◆ INSTRUCTIONS TO FOLLOW ◆
Give every entry again, word for word.

3D scene scripts:
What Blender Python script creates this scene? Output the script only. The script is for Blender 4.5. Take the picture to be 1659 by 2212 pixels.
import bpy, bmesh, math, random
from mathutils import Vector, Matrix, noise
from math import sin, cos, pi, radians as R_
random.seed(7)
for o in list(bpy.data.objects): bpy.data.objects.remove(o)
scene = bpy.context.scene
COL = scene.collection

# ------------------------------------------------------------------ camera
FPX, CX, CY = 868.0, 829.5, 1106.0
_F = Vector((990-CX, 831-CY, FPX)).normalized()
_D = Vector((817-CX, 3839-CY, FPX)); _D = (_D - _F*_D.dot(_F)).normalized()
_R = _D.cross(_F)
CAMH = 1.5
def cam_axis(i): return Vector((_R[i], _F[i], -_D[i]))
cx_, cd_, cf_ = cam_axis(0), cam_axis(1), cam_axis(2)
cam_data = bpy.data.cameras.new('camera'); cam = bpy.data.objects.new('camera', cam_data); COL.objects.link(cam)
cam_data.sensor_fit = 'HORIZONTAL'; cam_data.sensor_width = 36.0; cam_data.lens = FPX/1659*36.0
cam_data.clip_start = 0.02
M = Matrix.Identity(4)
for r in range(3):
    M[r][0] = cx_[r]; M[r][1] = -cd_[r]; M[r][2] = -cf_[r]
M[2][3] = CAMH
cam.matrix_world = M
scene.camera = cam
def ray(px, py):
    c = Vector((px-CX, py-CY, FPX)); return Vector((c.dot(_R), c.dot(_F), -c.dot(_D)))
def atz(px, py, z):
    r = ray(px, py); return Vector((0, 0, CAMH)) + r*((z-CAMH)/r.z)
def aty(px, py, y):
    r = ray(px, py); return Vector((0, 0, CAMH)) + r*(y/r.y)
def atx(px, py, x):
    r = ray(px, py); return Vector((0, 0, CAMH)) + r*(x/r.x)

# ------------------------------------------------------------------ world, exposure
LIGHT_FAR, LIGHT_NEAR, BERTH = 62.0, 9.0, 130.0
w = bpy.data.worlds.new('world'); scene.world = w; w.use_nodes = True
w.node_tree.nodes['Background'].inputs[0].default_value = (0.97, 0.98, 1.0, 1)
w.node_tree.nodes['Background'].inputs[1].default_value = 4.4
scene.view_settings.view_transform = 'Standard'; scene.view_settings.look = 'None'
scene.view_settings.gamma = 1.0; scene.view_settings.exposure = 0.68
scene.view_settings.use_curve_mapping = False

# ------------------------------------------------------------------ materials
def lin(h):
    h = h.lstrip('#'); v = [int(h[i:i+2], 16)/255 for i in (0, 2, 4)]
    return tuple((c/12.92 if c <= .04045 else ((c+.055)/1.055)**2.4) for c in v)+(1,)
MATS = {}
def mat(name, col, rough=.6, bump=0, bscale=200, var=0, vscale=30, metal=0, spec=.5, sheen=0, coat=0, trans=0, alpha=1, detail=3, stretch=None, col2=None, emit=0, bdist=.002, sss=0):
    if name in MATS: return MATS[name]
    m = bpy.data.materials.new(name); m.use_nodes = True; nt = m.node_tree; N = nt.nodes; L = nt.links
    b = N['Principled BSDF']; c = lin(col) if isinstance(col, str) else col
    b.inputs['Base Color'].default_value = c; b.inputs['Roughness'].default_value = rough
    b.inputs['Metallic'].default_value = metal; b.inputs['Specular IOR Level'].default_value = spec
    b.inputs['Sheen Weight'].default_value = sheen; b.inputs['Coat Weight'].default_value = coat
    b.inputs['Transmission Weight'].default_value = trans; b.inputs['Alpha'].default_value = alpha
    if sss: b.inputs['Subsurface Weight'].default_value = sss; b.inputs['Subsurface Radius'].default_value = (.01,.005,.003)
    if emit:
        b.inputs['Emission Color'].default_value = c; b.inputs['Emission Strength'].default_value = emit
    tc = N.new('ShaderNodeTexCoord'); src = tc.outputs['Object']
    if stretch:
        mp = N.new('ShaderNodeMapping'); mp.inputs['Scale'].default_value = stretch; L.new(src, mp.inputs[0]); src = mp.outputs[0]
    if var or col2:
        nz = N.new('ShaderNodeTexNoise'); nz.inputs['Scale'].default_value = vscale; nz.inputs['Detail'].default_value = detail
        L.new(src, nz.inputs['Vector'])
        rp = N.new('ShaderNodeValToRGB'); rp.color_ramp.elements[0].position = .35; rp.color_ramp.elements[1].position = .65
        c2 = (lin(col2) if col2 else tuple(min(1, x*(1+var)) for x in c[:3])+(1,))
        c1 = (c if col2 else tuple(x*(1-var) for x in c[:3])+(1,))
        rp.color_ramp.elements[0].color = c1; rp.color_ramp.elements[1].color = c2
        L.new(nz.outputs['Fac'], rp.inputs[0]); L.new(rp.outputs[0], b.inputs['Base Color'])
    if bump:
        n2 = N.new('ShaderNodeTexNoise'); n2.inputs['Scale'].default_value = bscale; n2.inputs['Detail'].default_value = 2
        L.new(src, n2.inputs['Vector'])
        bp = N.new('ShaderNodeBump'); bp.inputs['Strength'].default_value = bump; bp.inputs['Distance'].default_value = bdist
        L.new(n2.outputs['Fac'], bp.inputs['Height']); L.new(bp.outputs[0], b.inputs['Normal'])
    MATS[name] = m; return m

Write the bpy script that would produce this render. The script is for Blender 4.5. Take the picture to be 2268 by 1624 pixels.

◆ SOLUTION TO THIS PROBLEM ◆
What Blender Python script creates this scene? Output the script only. The script is for Blender 4.5. Take the picture to be 1659 by 2212 pixels.
import bpy, bmesh, math, random
from mathutils import Vector, Matrix, noise
from math import sin, cos, pi, radians as R_
random.seed(7)
for o in list(bpy.data.objects): bpy.data.objects.remove(o)
scene = bpy.context.scene
COL = scene.collection

# ------------------------------------------------------------------ camera
FPX, CX, CY = 868.0, 829.5, 1106.0
_F = Vector((990-CX, 831-CY, FPX)).normalized()
_D = Vector((817-CX, 3839-CY, FPX)); _D = (_D - _F*_D.dot(_F)).normalized()
_R = _D.cross(_F)
CAMH = 1.5
def cam_axis(i): return Vector((_R[i], _F[i], -_D[i]))
cx_, cd_, cf_ = cam_axis(0), cam_axis(1), cam_axis(2)
cam_data = bpy.data.cameras.new('camera'); cam = bpy.data.objects.new('camera', cam_data); COL.objects.link(cam)
cam_data.sensor_fit = 'HORIZONTAL'; cam_data.sensor_width = 36.0; cam_data.lens = FPX/1659*36.0
cam_data.clip_start = 0.02
M = Matrix.Identity(4)
for r in range(3):
    M[r][0] = cx_[r]; M[r][1] = -cd_[r]; M[r][2] = -cf_[r]
M[2][3] = CAMH
cam.matrix_world = M
scene.camera = cam
def ray(px, py):
    c = Vector((px-CX, py-CY, FPX)); return Vector((c.dot(_R), c.dot(_F), -c.dot(_D)))
def atz(px, py, z):
    r = ray(px, py); return Vector((0, 0, CAMH)) + r*((z-CAMH)/r.z)
def aty(px, py, y):
    r = ray(px, py); return Vector((0, 0, CAMH)) + r*(y/r.y)
def atx(px, py, x):
    r = ray(px, py); return Vector((0, 0, CAMH)) + r*(x/r.x)

# ------------------------------------------------------------------ world, exposure
LIGHT_FAR, LIGHT_NEAR, BERTH = 62.0, 9.0, 130.0
w = bpy.data.worlds.new('world'); scene.world = w; w.use_nodes = True
w.node_tree.nodes['Background'].inputs[0].default_value = (0.97, 0.98, 1.0, 1)
w.node_tree.nodes['Background'].inputs[1].default_value = 4.4
scene.view_settings.view_transform = 'Standard'; scene.view_settings.look = 'None'
scene.view_settings.gamma = 1.0; scene.view_settings.exposure = 0.68
scene.view_settings.use_curve_mapping = False

# ------------------------------------------------------------------ materials
def lin(h):
    h = h.lstrip('#'); v = [int(h[i:i+2], 16)/255 for i in (0, 2, 4)]
    return tuple((c/12.92 if c <= .04045 else ((c+.055)/1.055)**2.4) for c in v)+(1,)
MATS = {}
def mat(name, col, rough=.6, bump=0, bscale=200, var=0, vscale=30, metal=0, spec=.5, sheen=0, coat=0, trans=0, alpha=1, detail=3, stretch=None, col2=None, emit=0, bdist=.002, sss=0):
    if name in MATS: return MATS[name]
    m = bpy.data.materials.new(name); m.use_nodes = True; nt = m.node_tree; N = nt.nodes; L = nt.links
    b = N['Principled BSDF']; c = lin(col) if isinstance(col, str) else col
    b.inputs['Base Color'].default_value = c; b.inputs['Roughness'].default_value = rough
    b.inputs['Metallic'].default_value = metal; b.inputs['Specular IOR Level'].default_value = spec
    b.inputs['Sheen Weight'].default_value = sheen; b.inputs['Coat Weight'].default_value = coat
    b.inputs['Transmission Weight'].default_value = trans; b.inputs['Alpha'].default_value = alpha
    if sss: b.inputs['Subsurface Weight'].default_value = sss; b.inputs['Subsurface Radius'].default_value = (.01,.005,.003)
    if emit:
        b.inputs['Emission Color'].default_value = c; b.inputs['Emission Strength'].default_value = emit
    tc = N.new('ShaderNodeTexCoord'); src = tc.outputs['Object']
    if stretch:
        mp = N.new('ShaderNodeMapping'); mp.inputs['Scale'].default_value = stretch; L.new(src, mp.inputs[0]); src = mp.outputs[0]
    if var or col2:
        nz = N.new('ShaderNodeTexNoise'); nz.inputs['Scale'].default_value = vscale; nz.inputs['Detail'].default_value = detail
        L.new(src, nz.inputs['Vector'])
        rp = N.new('ShaderNodeValToRGB'); rp.color_ramp.elements[0].position = .35; rp.color_ramp.elements[1].position = .65
        c2 = (lin(col2) if col2 else tuple(min(1, x*(1+var)) for x in c[:3])+(1,))
        c1 = (c if col2 else tuple(x*(1-var) for x in c[:3])+(1,))
        rp.color_ramp.elements[0].color = c1; rp.color_ramp.elements[1].color = c2
        L.new(nz.outputs['Fac'], rp.inputs[0]); L.new(rp.outputs[0], b.inputs['Base Color'])
    if bump:
        n2 = N.new('ShaderNodeTexNoise'); n2.inputs['Scale'].default_value = bscale; n2.inputs['Detail'].default_value = 2
        L.new(src, n2.inputs['Vector'])
        bp = N.new('ShaderNodeBump'); bp.inputs['Strength'].default_value = bump; bp.inputs['Distance'].default_value = bdist
        L.new(n2.outputs['Fac'], bp.inputs['Height']); L.new(bp.outputs[0], b.inputs['Normal'])
    MATS[name] = m; return m

Write the bpy script that would produce this render. The script is for Blender 4.5. Take the picture to be 2268 by 1624 pixels.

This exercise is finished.